Il Presidente del Consiglio era stato chiaro autodefinendosi “avvocato del popolo”: bravo il premier, evviva il presidente il quale, l’altro giorno, è tornato dopo un anno dalla sua ultima visita nelle zone del centro Italia colpite dal sisma che, dall’agosto 2016 in poi, ha sconvolto quei territori con una serie di scosse telluriche devastanti.

Bravo il presidente, evviva il presidente ed i suoi riverenti accoliti che si sono affrettati a condividere sui social il “verbo” del magnifico (ma non eletto da chicchessia). Conte si è scatenato. Un esempio: “Siamo qui per valutare un attimo come procedono i lavori. Abbiamo un decreto, lo ‘Sblocca cantieri’, che è in sede di conversione e stiamo mettendo a punto gli emendamenti e non vorremmo sbagliare, consapevoli che c’è una comunità che soffre e ancora non vedono una prospettiva reale”. Entusiasmante e rassicurante nel contempo se non fosse che, dopo tre anni, si sta ancora “valutando” ed attendendo di “mettere a punto”.

E intanto, alle popolazioni terremotate, oltre al devastante sisma, toccano anche i vari Di Maio, Farabollini, Crimi e i loro proclami del nulla. Ma il presidente ha capito tutto ed afferma che è necessario accelerare la ricostruzione per evitare lo spopolamento di quelle zone. Bravo “avvocato del popolo” ma, a noi che dell’argomento ne sappiamo sicuramente di meno, ci viene spontaneo immaginare che prima di parlare di ricostruzione sarebbe meglio rimuovere definitivamente tutte quelle macerie che da quasi tre anni stanno ancora lì: che ne dice avvocato Conte?

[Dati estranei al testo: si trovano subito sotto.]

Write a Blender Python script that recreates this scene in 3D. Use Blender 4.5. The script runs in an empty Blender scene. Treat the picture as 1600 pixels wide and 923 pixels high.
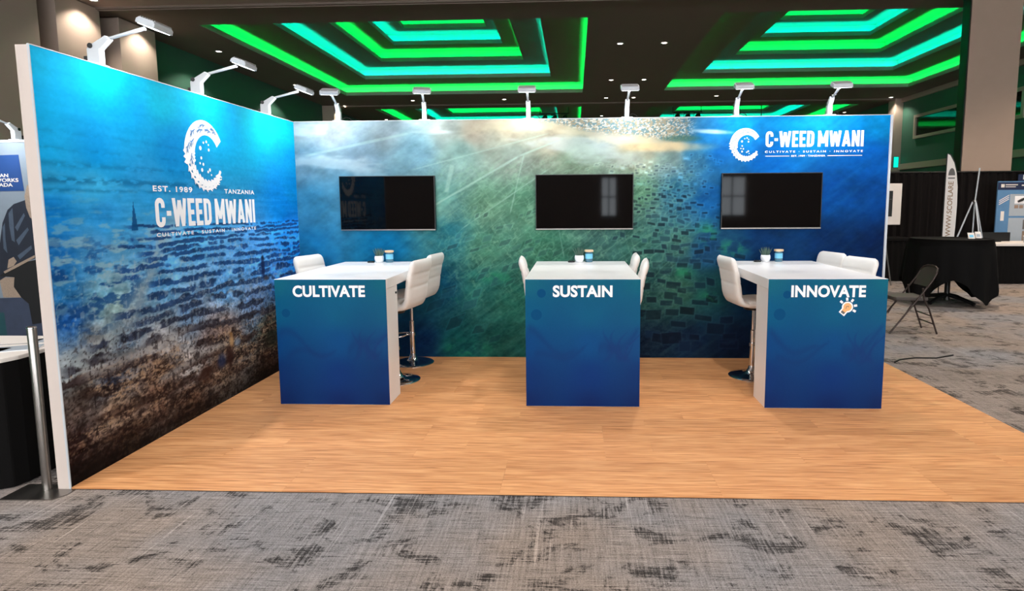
import bpy, bmesh, math, random
import numpy as np
from mathutils import Matrix, Vector
random.seed(7)
PI = math.pi
scene = bpy.context.scene
col = scene.collection

# ---------------------------------------------------------------- camera
CAM_R = [[0.999076, 0.042555, -0.006021], [0.00132, 0.109642, 0.99397], [-0.042959, 0.99306, -0.109484]]
cam_d = bpy.data.cameras.new('camera'); cam = bpy.data.objects.new('camera', cam_d); col.objects.link(cam)
r_, u_, f_ = [Vector(v) for v in CAM_R]
cam.matrix_world = Matrix(((r_.x, u_.x, -f_.x, 2.8548), (r_.y, u_.y, -f_.y, -6.2095), (r_.z, u_.z, -f_.z, 1.58537), (0, 0, 0, 1)))
cam_d.sensor_fit = 'HORIZONTAL'; cam_d.sensor_width = 36.0
cam_d.lens = 951.25 / 1600 * 36
cam_d.shift_x = -56.6 / 1600; cam_d.shift_y = -36.2 / 1600
cam_d.clip_start = 0.05; cam_d.clip_end = 200
scene.camera = cam

# ---------------------------------------------------------------- world, view, light levels
w = bpy.data.worlds.new('world'); scene.world = w; w.use_nodes = True
w.node_tree.nodes['Background'].inputs[0].default_value = (0.75, 0.85, 1, 1)
w.node_tree.nodes['Background'].inputs[1].default_value = 0.3
vs = scene.view_settings
vs.view_transform = 'Standard'; vs.look = 'None'; vs.exposure = 0.0; vs.gamma = 1.0; vs.use_curve_mapping = False
HALL_W = 480.0      # watts of each hall downlight near the booth
FAR_W = 260.0       # watts of the far ceiling downlights
WASH_W = 230.0       # watts of the wall washing downlights
LAMP_W = 6.5        # watts of each booth arm light
LED_E = 80.0         # emission of the cove light strips
WIN_E = 5.0
FILL_E = 16.5       # emission of the added unseen fill windows behind the camera         # daylight in the glazed doors behind the camera
ZC = 6.2            # hall ceiling height
BW, BD, BH = 5.94, 3.03, 2.44    # booth width, depth, wall height
FZ = 0.01           # top of the booth flooring

# ---------------------------------------------------------------- helpers
def srgb(r, g, b):
    o = []
    for c in (r, g, b):
        c /= 255.0
        o.append(c / 12.92 if c <= 0.04045 else ((c + 0.055) / 1.055) ** 2.4)
    return tuple(o)

class MB:
    def __init__(s): s.v = []; s.f = []
    def add(s, vs, fs):
        n = len(s.v); s.v += [tuple(p) for p in vs]; s.f += [tuple(i + n for i in q) for q in fs]; return s
    def box(s, x0, x1, y0, y1, z0, z1):
        return s.add([(x0,y0,z0),(x1,y0,z0),(x1,y1,z0),(x0,y1,z0),(x0,y0,z1),(x1,y0,z1),(x1,y1,z1),(x0,y1,z1)],
                     [(0,3,2,1),(4,5,6,7),(0,1,5,4),(1,2,6,5),(2,3,7,6),(3,0,4,7)])
    def obox(s, c, ax, ay, az):           # box with centre and half axes
        c, ax, ay, az = map(Vector, (c, ax, ay, az))
        P = [c + i*ax + j*ay + k*az for k in (-1, 1) for i, j in ((-1,-1),(1,-1),(1,1),(-1,1))]
        return s.add(P, [(0,3,2,1),(4,5,6,7),(0,1,5,4),(1,2,6,5),(2,3,7,6),(3,0,4,7)])
    def lathe(s, prof, n=24, c=(0,0,0), caps=True):
        vs, fs = [], []
        for r, z in prof:
            for k in range(n):
                a = 2*PI*k/n; vs.append((c[0]+r*math.cos(a), c[1]+r*math.sin(a), c[2]+z))
        for i in range(len(prof)-1):
            for k in range(n):
                k2 = (k+1) % n; fs.append((i*n+k, i*n+k2, (i+1)*n+k2, (i+1)*n+k))
        if caps: fs.append(tuple(range(n))[::-1]); fs.append(tuple((len(prof)-1)*n+k for k in range(n)))
        return s.add(vs, fs)
    def tube(s, pts, r, n=8, closed=False):
        pts = [Vector(p) for p in pts]; m = len(pts); vs, fs = [], []
        rr = r if isinstance(r, (list, tuple)) else [r]*m
        up = None
        for i in range(m):
            a = pts[(i-1) % m] if (closed or i > 0) else pts[i]
            b = pts[(i+1) % m] if (closed or i < m-1) else pts[i]
            t = (b-a).normalized()
            if up is None:
                up = Vector((0,0,1)) if abs(t.z) < .9 else Vector((1,0,0))
            sd = t.cross(up)
            if sd.length < 1e-5: sd = t.orthogonal()
            sd.normalize(); up = sd.cross(t).normalized()
            for k in range(n):
                an = 2*PI*k/n; vs.append(pts[i] + (sd*math.cos(an) + up*math.sin(an))*rr[i])
        for i in range(m if closed else m-1):
            for k in range(n):
                k2 = (k+1) % n; j = (i+1) % m
                fs.append((i*n+k, i*n+k2, j*n+k2, j*n+k))
        if not closed:
            fs.append(tuple(range(n))[::-1]); fs.append(tuple((m-1)*n+k for k in range(n)))
        return s.add(vs, fs)
    def prism(s, poly, d, fn):            # polygon in 2-D; fn(a,b,h) -> 3-D; thickness d
        n = len(poly)
        vs = [fn(a, b, 0) for a, b in poly] + [fn(a, b, d) for a, b in poly]
        fs = [tuple(range(n))[::-1], tuple(range(n, 2*n))] + [(i, (i+1) % n, (i+1) % n+n, i+n) for i in range(n)]
        return s.add(vs, fs)
    def loops(s, L):                      # list of vertex loops of the same length
        n = len(L[0]); vs = [p for l in L for p in l]; fs = []
        for i in range(len(L)-1):
            for k in range(n):
                k2 = (k+1) % n; fs.append((i*n+k, i*n+k2, (i+1)*n+k2, (i+1)*n+k))
        return s.add(vs, fs)
    def build(s, name, m, parent=None, smooth=False, bevel=0.0, loc=None, fix=True):
        me = bpy.data.meshes.new(name)
        bm = bmesh.new()
        V = [bm.verts.new(p) for p in s.v]
        for f in s.f:
            try: bm.faces.new([V[i] for i in f])
            except ValueError: pass
        if fix: bmesh.ops.recalc_face_normals(bm, faces=bm.faces)
        if bevel > 0:
            es = [e for e in bm.edges if len(e.link_faces) == 2 and e.calc_face_angle(0) > 0.6]
            bmesh.ops.bevel(bm, geom=es, offset=bevel, segments=2, profile=0.6, affect='EDGES')
        if smooth:
            for f in bm.faces: f.smooth = True
            for e in bm.edges:
                if len(e.link_faces) == 2 and e.calc_face_angle(0) > 0.8: e.smooth = False
        bm.to_mesh(me); bm.free()
        me.materials.append(m)
        o = bpy.data.objects.new(name, me); col.objects.link(o)
        if parent: o.parent = parent
        if loc: o.location = loc
        return o

def tag(o, label=None, cat=None, group=None, kind=None):
    if label: o['label'] = label
    if cat: o['category'] = cat
    if group: o['group'] = group
    if kind: o['kind'] = kind
    return o
def thing(name, label, cat, loc=(0,0,0), rz=0, group=None):
    o = bpy.data.objects.new(name, None); col.objects.link(o); o.empty_display_size = 0.1
    o.location = loc; o.rotation_euler = (0, 0, rz)
    return tag(o, label, cat, group)
def copy_tree(o, parent=None):
    c = o.copy(); col.objects.link(c); c.parent = parent
    for ch in [x for x in o.children]: copy_tree(ch, c)
    return c
def place(proto, first, loc, rz, label, group=None):
    o = proto if first else copy_tree(proto)
    o.location = loc; o.rotation_euler = (0, 0, rz); o['label'] = label
    if group: o['group'] = group
    return o

# ---------------------------------------------------------------- materials
def newmat(name):
    m = bpy.data.materials.new(name); m.use_nodes = True
    nt = m.node_tree; b = nt.nodes['Principled BSDF']
    return m, nt, b
def N(nt, t, **kw):
    n = nt.nodes.new(t)
    for k, v in kw.items():
        if k.startswith('i_'): n.inputs[k[2:].replace('_', ' ')].default_value = v
        else: setattr(n, k, v)
    return n
def mat(name, c, rough=0.6, metal=0.0, var=0.08, scale=12.0, bump=0.0, bscale=200.0, spec=0.5, emit=None, es=0.0):
    m, nt, b = newmat(name); c = srgb(*c)
    tc = N(nt, 'ShaderNodeTexCoord'); nz = N(nt, 'ShaderNodeTexNoise'); nz.inputs['Scale'].default_value = scale; nz.inputs['Detail'].default_value = 4
    nt.links.new(tc.outputs['Object'], nz.inputs['Vector'])
    mr = N(nt, 'ShaderNodeMapRange'); mr.inputs[3].default_value = 1-var; mr.inputs[4].default_value = 1+var
    nt.links.new(nz.outputs[0], mr.inputs[0])
    mx = N(nt, 'ShaderNodeVectorMath', operation='SCALE'); mx.inputs[0].default_value = c
    nt.links.new(mr.outputs[0], mx.inputs['Scale']); nt.links.new(mx.outputs[0], b.inputs['Base Color'])
    b.inputs['Roughness'].default_value = rough; b.inputs['Metallic'].default_value = metal
    b.inputs['Specular IOR Level'].default_value = spec
    if bump > 0:
        n2 = N(nt, 'ShaderNodeTexNoise'); n2.inputs['Scale'].default_value = bscale; n2.inputs['Detail'].default_value = 3
        nt.links.new(tc.outputs['Object'], n2.inputs['Vector'])
        bp = N(nt, 'ShaderNodeBump'); bp.inputs['Strength'].default_value = bump; bp.inputs['Distance'].default_value = 0.004
        nt.links.new(n2.outputs[0], bp.inputs['Height']); nt.links.new(bp.outputs[0], b.inputs['Normal'])
    if emit:
        b.inputs['Emission Color'].default_value = (*emit, 1); b.inputs['Emission Strength'].default_value = es
    return m

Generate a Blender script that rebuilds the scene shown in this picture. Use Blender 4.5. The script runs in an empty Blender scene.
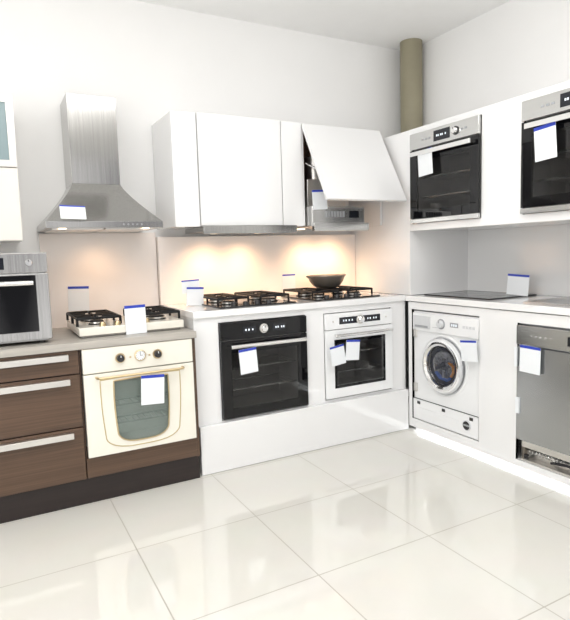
import bpy, bmesh, math
from mathutils import Vector, Matrix, Quaternion
scene=bpy.context.scene
scene.view_settings.view_transform='Standard'
scene.view_settings.look='None'
H=1.3
# ---------------------------------------------------------------- camera
dX=Vector((1022,88,-550)).normalized(); dY=Vector((-300,48,-550)); dY=(dY-dX*dY.dot(dX)).normalized()
dZ=dX.cross(dY)
R=Matrix((dX,dY,dZ))
cam=bpy.data.cameras.new('camera'); co=bpy.data.objects.new('camera',cam)
scene.collection.objects.link(co); scene.camera=co
co.matrix_world=Matrix.Translation((0,0,H))@R.to_4x4()
cam.sensor_fit='HORIZONTAL'; cam.sensor_width=36; cam.lens=36*550/570
cam.clip_start=.05; cam.clip_end=60
# ---------------------------------------------------------------- materials
def mat(name,col,rough=.5,metal=0,var=.03,scale=(8,8,8),bump=0,bscale=60,coat=0,alpha=1,emit=None,es=0,spec=.5):
    m=bpy.data.materials.new(name); m.use_nodes=True; nt=m.node_tree; N=nt.nodes; L=nt.links
    b=N['Principled BSDF']; b.inputs['Roughness'].default_value=rough; b.inputs['Metallic'].default_value=metal
    b.inputs['Coat Weight'].default_value=coat; b.inputs['Coat Roughness'].default_value=.05
    b.inputs['Alpha'].default_value=alpha; b.inputs['Specular IOR Level'].default_value=spec
    tc=N.new('ShaderNodeTexCoord'); mp=N.new('ShaderNodeMapping'); mp.inputs['Scale'].default_value=scale
    no=N.new('ShaderNodeTexNoise'); no.inputs['Scale'].default_value=1; no.inputs['Detail'].default_value=4
    L.new(tc.outputs['Object'],mp.inputs[0]); L.new(mp.outputs[0],no.inputs['Vector'])
    cr=N.new('ShaderNodeValToRGB'); cr.color_ramp.elements[0].position=.3; cr.color_ramp.elements[1].position=.7
    cr.color_ramp.elements[0].color=[max(0,c*(1-var)) for c in col]+[1]
    cr.color_ramp.elements[1].color=[min(1,c*(1+var)) for c in col]+[1]
    L.new(no.outputs['Fac'],cr.inputs[0]); L.new(cr.outputs[0],b.inputs['Base Color'])
    if bump:
        n2=N.new('ShaderNodeTexNoise'); n2.inputs['Scale'].default_value=bscale
        L.new(tc.outputs['Object'],n2.inputs['Vector'])
        bp=N.new('ShaderNodeBump'); bp.inputs['Strength'].default_value=bump; bp.inputs['Distance'].default_value=.002
        L.new(n2.outputs['Fac'],bp.inputs['Height']); L.new(bp.outputs[0],b.inputs['Normal'])
    if emit:
        b.inputs['Emission Color'].default_value=list(emit)+[1]; b.inputs['Emission Strength'].default_value=es
    return m
def steel(name,col,rough,scale,var=.03):
    m=mat(name,col,rough,1,var,scale)
    nt=m.node_tree; N=nt.nodes; b=N['Principled BSDF']
    b.inputs['Anisotropic'].default_value=.6
    no=[n for n in N if n.type=='TEX_NOISE'][0]
    mr=N.new('ShaderNodeMapRange'); mr.inputs['To Min'].default_value=rough*.85; mr.inputs['To Max'].default_value=rough*1.15
    nt.links.new(no.outputs['Fac'],mr.inputs[0]); nt.links.new(mr.outputs[0],b.inputs['Roughness'])
    return m
M={}
M['wall']=mat('wall_paint',(.90,.898,.893),.55,0,.015,(2,2,2),.15,90)
M['ceil']=mat('ceiling_paint',(.93,.93,.925),.7,0,.01)
M['white']=mat('white_gloss_lacquer',(.835,.837,.842),.14,0,.008,(2,2,2),coat=.5)
M['whitem']=mat('white_enamel',(.85,.86,.87),.3,0,.01)
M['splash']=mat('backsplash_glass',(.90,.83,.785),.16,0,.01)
M['steel']=steel('brushed_steel',(.42,.415,.405),.15,(150,150,2),.10)
M['steelb']=steel('bright_brushed_steel',(.64,.64,.63),.20,(2,2,300))
M['steelv']=mat('brushed_steel_satin',(.45,.46,.465),.25,1,.01,(2,2,2))
M['chrome']=mat('polished_steel',(.85,.845,.84),.12,1,.02)
M['alu']=mat('aluminium_satin',(.74,.72,.69),.30,1,.03)
M['blackg']=mat('black_glass',(.003,.003,.004),.02,0,.05,spec=.42)
M['pane']=mat('tinted_oven_glass',(.006,.006,.006),.02,0,.05,alpha=.46,spec=.6)
M['paneL']=mat('reflection_tint_oven_glass',(.20,.26,.235),.02,0,.05,alpha=.38,spec=1)  # pale green-grey reflection put into the glass colour
M['panew']=mat('porthole_glass',(.006,.010,.03),.02,0,.05,alpha=.50,spec=1)
M['cavity']=mat('grey_oven_enamel',(.48,.47,.46),.3,0,.1)
M['cavityL']=mat('lit_look_oven_enamel',(.85,.88,.84),.4,0,.08)  # enamel colour raised so the cavity looks lit
M['iron']=mat('black_cast_iron',(.010,.010,.011),.5,0,.2,(60,60,60),.3,200,spec=.3)
M['blackp']=mat('black_plastic',(.02,.02,.022),.35,0,.1)
M['greyp']=mat('grey_plastic',(.36,.37,.39),.35,0,.04)
M['lgreyp']=mat('light_grey_plastic',(.66,.67,.69),.3,0,.03)
M['ivory']=mat('ivory_enamel',(.82,.795,.71),.22,0,.015,coat=.4)
M['cream']=mat('cream_gloss',(.80,.77,.72),.2,0,.01,coat=.3)
M['brass']=mat('brushed_brass',(.62,.49,.30),.28,1,.06)
M['brass2']=mat('gold_paint_line',(.55,.44,.22),.35,.6,.05)
M['wood']=mat('brown_wood_veneer',(.094,.054,.033),.40,0,.24,(2,2,140))
M['wooddark']=mat('dark_brown_plinth',(.018,.011,.010),.4,0,.2,(3,3,60))
M['inner']=mat('brown_cabinet_interior',(.13,.08,.055),.5,0,.2,(3,3,40))
M['top']=mat('grey_oak_worktop',(.41,.385,.35),.35,0,.14,(2,50,50))
M['paper']=mat('white_paper',(.82,.85,.88),.6,0,.01)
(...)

Perché “i governi precedenti” non hanno fatto granché (come a voi piace tanto sostenere), ma anche il suo Esecutivo non è che abbia dato l’attesa e promessa svolta ai problemi delle popolazioni terremotate. Anzi, è pure aumentata la sensazione della presa in giro che le testarde popolazioni di quelle zone di certo non meritano. A Giuseppe Conte, a chi lo circonda nei palazzi della Capitale e a chi dice di rappresentarlo sul territorio, ci permettiamo di ricordare le parole pronunciate dal Vescovo di Rieti, Domenico Pompili all’indomani della visita dell’altro giorno: “Apprezziamo molto il suo gesto di sensibilità, come lo apprezzammo allora. Ma nulla è cambiato. La mia sensazione - ha proseguito il capo della diocesi reatina - è che dopo il crollo del Ponte Morandi ci sia stata una caduta di tensione che ci ha spinto in una zona d’ombra. E il terremoto del Centro Italia è entrato nel novero delle buone intenzioni. Siccome non se ne parla, qualcuno potrebbe pensare che i problemi siano risolti. Invece restano e la variabile temporale è decisiva per evitare lo spopolamento definitivo”.